Les bouleversements en cours au Liban et en Syrie nous laissent perplexes quant à l’avenir des deux pays sous des rapports divers. Au Liban, la mouvance du fascisme chiite essaye de gagner par la politique ce qu’elle a perdu par la guerre. L’enjeu des élections présidentielles est de nouveau à la tête des priorités alors que cette mouvance s’est employée à le bloquer depuis plus de deux ans. En réalité, ce qu’ils essayent de faire, c’est de reprendre le contrôle du processus politique et de restituer la dynamique qui leur avait permis de verrouiller les institutions et de les instrumentaliser au service de la politique de domination qu’elle poursuivait sans ambages. On ne peut pas se méprendre sur ses intentions et sur la nature des rapports qui la relient aux institutions. Les institutions ne sont que de faux-semblants instrumentés par la politique de subversion à double détente qui opère dans les interstices de la politique iranienne.
Nous sommes loin de la configuration de l’État de droit et des échéances constitutionnelles qu’on manipule au gré des intérêts de circonstances. Le jeu institutionnel n’est que prétexte et ne renvoie en aucun cas à la nécessité de redonner à l’État libanais une consistance propre et à l’État de droit sa prégnance. Somme toute, nous ne sommes pas dans une dynamique de paix qui nous permettrait d’aborder de manière frontale les questions épineuses de la concorde civile mise à rude épreuve, des réformes institutionnelles rendues impératives à la suite des disqualifications agrégées qui ont entamé la crédibilité de la vie politique libanaise, des crises multiples de gouvernance et des enjeux de la souveraineté nationale. La politique putschiste poursuit son cours et les Libanais sont dans l'impossibilité de renouer avec le dialogue qui devrait les aider à s'extraire des politiques de puissance régionales et de leurs effets délétères sur la souveraineté nationale et l'autonomisation du jeu politique.

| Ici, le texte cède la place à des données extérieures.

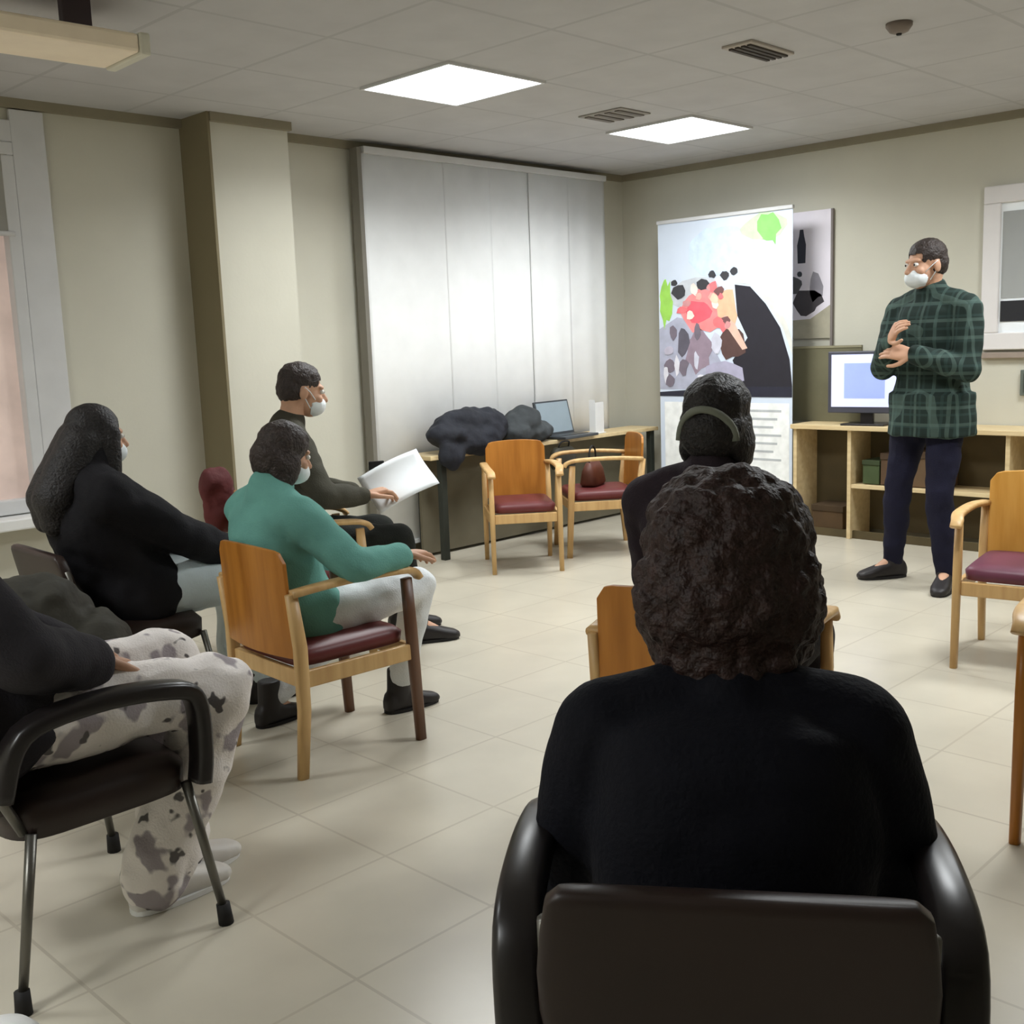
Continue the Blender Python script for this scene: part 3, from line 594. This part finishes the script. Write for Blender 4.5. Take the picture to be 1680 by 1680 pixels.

Les mutations en cours en Syrie nous renvoient aux enjeux graves de la paix civile légués par le régime meurtrier et ses némésis, aux politiques régionales de puissance qui opèrent sur le champ syrien, à la résurgence des mouvances terroristes sunnites, à la possibilité de reconstruction d’un État dans un pays balloté par des conflits inter-ethniques aux ramifications inter-frontalières, par les effets délétères d’un État prédateur et factieux qui s’est structuré au croisement du terrorisme d’État, du pillage des ressources publiques et privées et de la patrimonialisation qui en découlaient, à l’impératif d’une justice de transition qui permettrait d’affronter l’héritage lourd d’une dictature meurtrière, aux aléas d’une guerre civile dans une société aux délitements multiples, où la propension au totalitarisme représentée par les mouvements islamistes foisonne.
Le réalisme dont fait preuve le chef du HTC est de bon augure dans la mesure où la recherche d’une solution négociée entre les diverses ailes de l’opposition syrienne, le renoncement aux diktats idéologiques et aux politiques impériales qui en dérivent, et la priorité accordée à la gouvernance économique et sociale dans une hypothétique phase de reconstruction peuvent conjointement mener à la normalisation d’un pays qui s’est délibérément mis au ban de la communauté internationale. Les démocraties occidentales, en prenant acte des déclarations d’intention, ont d’ores et déjà assorti leurs politiques de conditionnalité de priorités humanitaires, de politiques séquencées au rythme des droits de l'homme, de réformes de gouvernance et de démocratisation de la vie politique.
Dans les deux cas de figure, les observateurs des scènes politiques respectives ne peuvent aucunement omettre les incidences des guerres régionales en cours sur les restructurations politiques internes. La fin projetée de la politique de subversion iranienne, l’émergence en cours de la politique néo-impériale de la Turquie islamiste et de l'impérialisme islamiste qatari auront des impacts déterminants sur le dénouement des conflits en question et sur la viabilité de l’État-nation comme cadre structurant et régulateur. La binarité de l’oumma islamique et des États territoriaux est une notion essentielle pour comprendre la dialectique du jeu politique, la fluctuation de ses interstices et le caractère factice des souverainetés territoriales de la géopolitique islamique avec ses doubles marqueurs territoriaux et idéologiques. L’observation vigilante s’impose dans les deux cas pour ne pas se hasarder dans des supputations infondées.